What is asked – Print exactly the lines from the first one down to the line that contains "for sg in (1, -1): capline(hd, (dx, dy", both included, and skip the pictures.

Supplied material –
----------
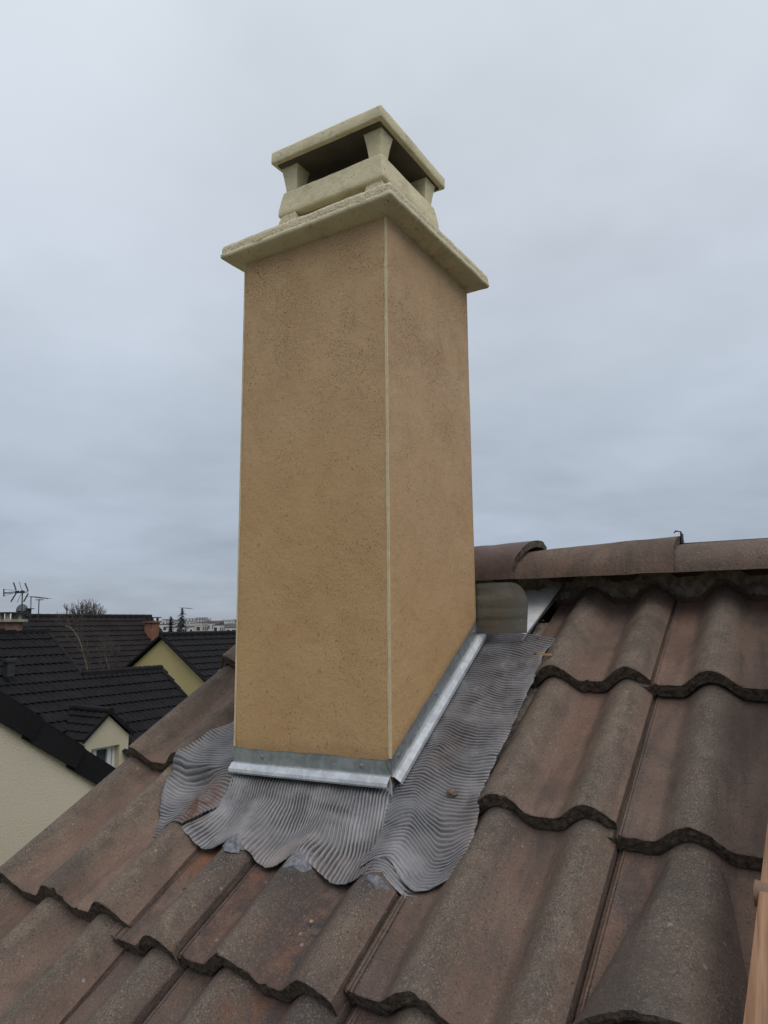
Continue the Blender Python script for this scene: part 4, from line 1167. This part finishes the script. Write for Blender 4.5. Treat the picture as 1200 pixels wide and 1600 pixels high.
# ---- House D, yellow gable
hd = thing('yellow_gable_house', 'yellow gable end with black roof running away behind our tiles', 'house', (-18.3, 20, -6.2))
dx, dy, dzp = -18.31, 15.87, -.10
PD = math.radians(33.5)
q = MB()
for sg in (1, -1):
    upd = np.array([-sg * math.cos(PD), 0, math.sin(PD)]); al = np.array([0, sg * 1.0, 0])
    org = (dx, dy - .12, dzp) if sg > 0 else (dx, dy + 11.9, dzp)
    slope_sheet(q, org, al, upd, 13, .30, .34, lambda r: (0, 12.0), amp=.03, thick=.035, per=4)
o = q.build('roof_tiles', DARKTILE, hd); o['kind'] = 'stuff'
q = MB(); hwD = 3.6
q.poly_prism([(dx, dy, dzp - .09), (dx + hwD, dy, dzp - .09 - hwD * math.tan(PD)), (dx + hwD, dy, -6.2), (dx - hwD, dy, -6.2), (dx - hwD, dy, dzp - .09 - hwD * math.tan(PD))], (0, 11.7, 0)); q.build('gable_wall', YELLOW, hd, recalc=True)
capline(hd, (dx, dy - .14, dzp + .02), (dx, dy + 11.8, dzp + .02), 32, .085, DARKTILE)
for sg in (1, -1): capline(hd, (dx, dy - .12, dzp - .02), (dx + sg * 3.6, dy - .12, dzp - .02 - 3.6 * math.tan(PD)), 10, .05, DARKTILE, 'verge_cap')

# ------------------------------------------------------------------ aerials
def bar(q, a, b, r=.008): q.tube([a, b], r, 5)
def PXD(px, py, d): return CAM_POS + RAY(px, py) * d
# big X-shaped aerial on the chimney of house B: boom runs left-right
d0 = float((np.array([Ux + .1, cb[1] + .4, 0]) - CAM_POS) @ CF)
def aerial_X():
    base = PXD(34, 986, d0); hub = PXD(34, 925, d0)
    t = thing('tv_aerial', 'large aerial with crossed reflector arms on a mast beside the leftmost brick chimney', 'aerial', base)
    q = MB(); bar(q, base + np.array([0, 0, -.15]), PXD(35, 922, d0), .016); q.build('mast', ALU, t)
    q = MB(); bar(q, PXD(6, 927, d0), PXD(43, 925, d0), .012); q.build('boom', ALU, t)
    B = CF * .22
    q = MB()
    for y0_ in (921, 926, 931): bar(q, PXD(6, y0_, d0), PXD(24, 924 + (y0_ - 926) * .35, d0), .005)
    bar(q, PXD(6, 920, d0), PXD(6, 932, d0), .014); q.build('reflector', STEEL, t)
    for (x, y), (x2, y2) in (((25, 922), (21, 910)), ((25, 927), (17, 940)), ((44, 924), (39, 911)), ((44, 927), (37, 940))):
        q = MB(); bar(q, PXD(x, y, d0), PXD(x2, y2, d0), .017); q.build('element', ALU, t)
    for (x, y), (x2, y2) in (((34, 922), (30, 909)), ((33, 928), (27, 941))):
        q = MB(); bar(q, PXD(x, y, d0), PXD(x2, y2, d0), .006); q.build('element', ALU, t)
    for x in (27, 35):
        q = MB(); q.box(PXD(x, 925, d0), (.07, .07, .06)); q.build('junction_box', STEEL, t)
aerial_X()
def yagi(base, top, tip, n, label, el=.16, r=.01):
    t = thing('tv_aerial', label, 'aerial', base)
    q = MB(); bar(q, base, top, r); q.build('mast', ALU, t)
    q = MB(); bar(q, top, tip, r * .8); q.build('boom', ALU, t)
    q = MB()
    for i in range(n):
        c = np.asarray(top) + (np.asarray(tip) - np.asarray(top)) * (i + .2) / n
        dr_ = np.array([.6, .8, 0]); bar(q, c - dr_ * el, c + dr_ * el, .004)
    q.build('elements', ALU, t)
dC = float((np.array([CX, CY0 + .3, 0]) - CAM_POS) @ CF)
yagi(PXD(48, 964, dC), PXD(48.5, 932, dC), PXD(75, 935.5, dC), 9, 'thin aerial on a long boom standing on the long roof right of the leftmost aerial', .2, .018)
yagi(PXD(60, 964, dC), PXD(61, 938, dC), PXD(62.5, 936, dC), 4, 'short upright aerial on the long roof, right of the thin boom aerial', .14, .02)
dD = float((np.array([dx, dy + 2, 0]) - CAM_POS) @ CF)
yagi(PXD(284, 992, dD + .5), PXD(284, 949.5, dD + .5), PXD(299, 951, dD + .5), 7, 'small aerial above the dark roof beside the yellow gable', .12, .012)
# pot and cowl at the left end of the long roof
t = thing('rooftop_chimney', 'dark round-capped chimney behind the large aerial on the long roof', 'chimney', PXD(36, 968, dC - 1))
dq = dC - 1
q = MB(); c = PXD(36, 966, dq); q.box(c, (.34, .34, .6)); q.build('stack', STEEL, t)
q = MB()
L = []
for i in range(7):
    a = math.pi * .5 * i / 6; rr_ = .20 * math.cos(a) + .005
    L.append([PXD(34.5, 955, dq) + np.array([rr_ * math.cos(b_), rr_ * math.sin(b_),   .26 * math.sin(a)]) for b_ in np.arange(12) * math.pi / 6])
q.grid(np.swapaxes(np.array(L), 0, 1), closed_u=True); q.build('dome_cap', ALU, t)
q = MB(); q.box(PXD(42.5, 957, dq), (.22, .18, .28)); q.build('cowl_box', STEEL, t)
q = MB(); q.box(PXD(46, 951, dq), (.26, .22, .025)); q.build('cowl_plate', STEEL, t)

# ------------------------------------------------------------------ bare trees
def branchy(q, p, d, L, r, depth, rr, up=.12, spread=.5, mi=0, nseg=3):
    pts = [p]; rad = [r]
    for i in range(nseg):
        d = d + np.array([rr.uniform(-1, 1), rr.uniform(-1, 1), rr.uniform(-.3, 1) * .5]) * .13; d[2] += up * .3; d = d / np.linalg.norm(d)
        pts.append(pts[-1] + d * L / nseg); rad.append(r * (1 - .5 * (i + 1) / nseg))
    q.tube(pts, rad, 5 if depth > 1 else 3, smooth=False, mi=mi)
    if depth > 0:
        for j in range(4 if depth > 1 else 5):
            t = rr.uniform(.3, 1); i = min(nseg - 1, int(t * nseg)); b = pts[i] + (pts[i + 1] - pts[i]) * (t * nseg - i)
            dd = d + np.array([rr.uniform(-1, 1), rr.uniform(-1, 1), rr.uniform(-.2, .8)]) * spread * 1.3; dd /= np.linalg.norm(dd)
            branchy(q, b, dd, L * rr.uniform(.5, .72), max(.006, r * .5), depth - 1, rr, up, spread, mi)
def bare_tree(base, height, label, seed, crown_r, mat, trunk=.3, twig_r=.03, group=None):
    rr = random.Random(seed); base = np.asarray(base, float)
    t = thing('bare_tree', label, 'tree', base, group)
    q = MB(); q.tube([base, base + np.array([.05, 0, height * .25]), base + np.array([0, .1, height * .5])], [trunk * .5, trunk * .4, trunk * .3], 8); q.build('trunk', mat, t)
    q = MB()
    c0 = base + np.array([0, 0, height - crown_r * 2.2]); nb = 120
    for i in range(nb):
        a = i * 2.399963; el_ = math.asin(min(1, (i + .5) / nb)) ; el_ = max(.12, el_)
        d = np.array([math.cos(a) * math.cos(el_), math.sin(a) * math.cos(el_), math.sin(el_)])
        Lr = crown_r * rr.uniform(.72, .90) * (1 + .25 * math.sin(el_)); tip = base + np.array([0, 0, height - crown_r * 1.2]) + d * Lr
        dd = tip - c0; L = np.linalg.norm(dd)
        mid_ = c0 + dd * .5 + np.array([rr.uniform(-1, 1), rr.uniform(-1, 1), 0]) * .12
        q.tube([c0, mid_, c0 + dd * .86, tip], [.10, .06, .035, .018], 4, smooth=False)
        for j in range(9):
            t_ = rr.uniform(.45, .95); p0 = c0 + dd * t_; d2 = dd / L * .9 + np.array([rr.uniform(-1, 1), rr.uniform(-1, 1), rr.uniform(-.2, .6)]) * .65; d2 /= np.linalg.norm(d2)
            l2 = crown_r * rr.uniform(.16, .34); p1 = p0 + d2 * l2; q.tube([p0, p1], [.022, .012], 3, smooth=False)
            for jj in range(2):
                d3 = d2 + np.array([rr.uniform(-1, 1), rr.uniform(-1, 1), rr.uniform(-.3, .6)]) * .6; d3 /= np.linalg.norm(d3); q.tube([p0 + d2 * l2 * .5, p0 + d2 * l2 * .5 + d3 * l2 * .6], [.015, .009], 3, smooth=False)
    o = q.build('crown', mat, t)
dT = 95.; bT = PXD(135, 972, dT); bT[2] = -6.2
topz = PXD(135, 932, dT)[2]
bare_tree(bT, topz + 6.2, 'rounded bare tree showing above the long dark brown roof', 5, 2.9, TWIG, .4, .010)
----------
Correct result –
Continue the Blender Python script for this scene: part 4, from line 1167. This part finishes the script. Write for Blender 4.5. Treat the picture as 1200 pixels wide and 1600 pixels high.
# ---- House D, yellow gable
hd = thing('yellow_gable_house', 'yellow gable end with black roof running away behind our tiles', 'house', (-18.3, 20, -6.2))
dx, dy, dzp = -18.31, 15.87, -.10
PD = math.radians(33.5)
q = MB()
for sg in (1, -1):
    upd = np.array([-sg * math.cos(PD), 0, math.sin(PD)]); al = np.array([0, sg * 1.0, 0])
    org = (dx, dy - .12, dzp) if sg > 0 else (dx, dy + 11.9, dzp)
    slope_sheet(q, org, al, upd, 13, .30, .34, lambda r: (0, 12.0), amp=.03, thick=.035, per=4)
o = q.build('roof_tiles', DARKTILE, hd); o['kind'] = 'stuff'
q = MB(); hwD = 3.6
q.poly_prism([(dx, dy, dzp - .09), (dx + hwD, dy, dzp - .09 - hwD * math.tan(PD)), (dx + hwD, dy, -6.2), (dx - hwD, dy, -6.2), (dx - hwD, dy, dzp - .09 - hwD * math.tan(PD))], (0, 11.7, 0)); q.build('gable_wall', YELLOW, hd, recalc=True)
capline(hd, (dx, dy - .14, dzp + .02), (dx, dy + 11.8, dzp + .02), 32, .085, DARKTILE)
for sg in (1, -1): capline(hd, (dx, dy - .12, dzp - .02), (dx + sg * 3.6, dy - .12, dzp - .02 - 3.6 * math.tan(PD)), 10, .05, DARKTILE, 'verge_cap')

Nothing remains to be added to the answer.